The warning comes after the White House announced a 90-day pause on “reciprocal tariffs” for most countries, excluding China. While this pause reduces import duties to a still substantial 10 percent for many countries, tariffs on Chinese imports remain at a staggering 145 percent. In response, China has imposed tariffs of up to 125 percent on US exports.

Coke-Hamilton noted that earlier shifts in US trade policy had already severely impacted countries like Mexico, China, Thailand, and several African nations—including the US itself.

“Mexico’s exports have begun moving away from traditional markets like the US, China, and Europe, making modest gains in Canada, Brazil, and, to a lesser extent, India,” she said. Vietnam, she added, has also redirected its exports away from the US, Mexico, and China, seeing increased trade with the EU, South Korea, and others.

However, she cautioned that developing nations are often ill-equipped to adapt quickly to such disruptions due to limited manufacturing diversity and value-added production capabilities. Countries most vulnerable to US tariff shifts include Lesotho, Cambodia, Lao PDR, Madagascar, and Myanmar.

Citing World Trade Organization (WTO) projections, Coke-Hamilton said bilateral trade between China and the US could fall by as much as 80 percent if the current trade tensions persist. Nevertheless, she emphasized that this trade accounts for only 3–4 percent of global commerce, leaving 96 percent of global trade still active.
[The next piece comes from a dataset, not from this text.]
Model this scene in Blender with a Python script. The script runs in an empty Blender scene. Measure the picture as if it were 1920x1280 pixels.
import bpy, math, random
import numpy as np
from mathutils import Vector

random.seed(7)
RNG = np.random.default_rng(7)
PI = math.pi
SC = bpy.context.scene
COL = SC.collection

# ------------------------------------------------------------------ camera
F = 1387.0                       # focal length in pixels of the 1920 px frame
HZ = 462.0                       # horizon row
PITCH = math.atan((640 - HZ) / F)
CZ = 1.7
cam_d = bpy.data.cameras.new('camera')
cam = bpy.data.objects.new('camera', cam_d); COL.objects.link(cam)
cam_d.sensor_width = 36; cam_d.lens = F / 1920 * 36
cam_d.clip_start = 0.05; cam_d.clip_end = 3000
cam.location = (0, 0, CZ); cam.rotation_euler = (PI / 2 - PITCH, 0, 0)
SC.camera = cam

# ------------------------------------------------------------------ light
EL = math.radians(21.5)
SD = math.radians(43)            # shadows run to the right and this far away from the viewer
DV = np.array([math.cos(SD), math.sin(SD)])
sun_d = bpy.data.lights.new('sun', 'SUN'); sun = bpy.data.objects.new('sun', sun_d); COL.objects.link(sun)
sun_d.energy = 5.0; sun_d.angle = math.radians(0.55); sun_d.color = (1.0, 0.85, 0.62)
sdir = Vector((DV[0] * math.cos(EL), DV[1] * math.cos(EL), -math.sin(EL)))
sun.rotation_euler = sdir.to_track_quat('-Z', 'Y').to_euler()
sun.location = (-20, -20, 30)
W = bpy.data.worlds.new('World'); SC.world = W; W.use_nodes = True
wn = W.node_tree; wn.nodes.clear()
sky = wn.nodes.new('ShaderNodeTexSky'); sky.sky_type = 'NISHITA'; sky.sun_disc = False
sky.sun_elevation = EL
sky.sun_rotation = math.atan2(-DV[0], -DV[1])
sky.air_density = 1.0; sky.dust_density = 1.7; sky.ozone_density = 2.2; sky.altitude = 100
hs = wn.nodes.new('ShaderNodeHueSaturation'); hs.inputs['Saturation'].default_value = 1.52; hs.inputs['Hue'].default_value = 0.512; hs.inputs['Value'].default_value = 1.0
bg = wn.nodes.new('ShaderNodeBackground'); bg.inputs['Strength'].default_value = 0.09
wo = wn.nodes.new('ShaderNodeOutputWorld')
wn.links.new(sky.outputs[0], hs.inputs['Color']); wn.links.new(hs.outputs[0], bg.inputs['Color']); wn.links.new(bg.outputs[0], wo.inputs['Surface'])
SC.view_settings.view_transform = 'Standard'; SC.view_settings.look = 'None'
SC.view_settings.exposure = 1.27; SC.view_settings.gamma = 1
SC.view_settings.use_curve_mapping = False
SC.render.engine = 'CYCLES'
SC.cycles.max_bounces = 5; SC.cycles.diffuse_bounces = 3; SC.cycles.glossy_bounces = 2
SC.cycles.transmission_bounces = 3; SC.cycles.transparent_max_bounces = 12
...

Despite that, the uncertainty surrounding the ongoing extensions of the 90-day pause continues to undermine global market confidence. “The lack of stability and predictability affects trade and the decisions firms are making in real time,” she said.

Reflecting on past economic disruptions, Coke-Hamilton concluded: “This is not the first time the world economy has experienced tremors over the last 50 years. But this one feels a little more harsh, a little more tremulous.”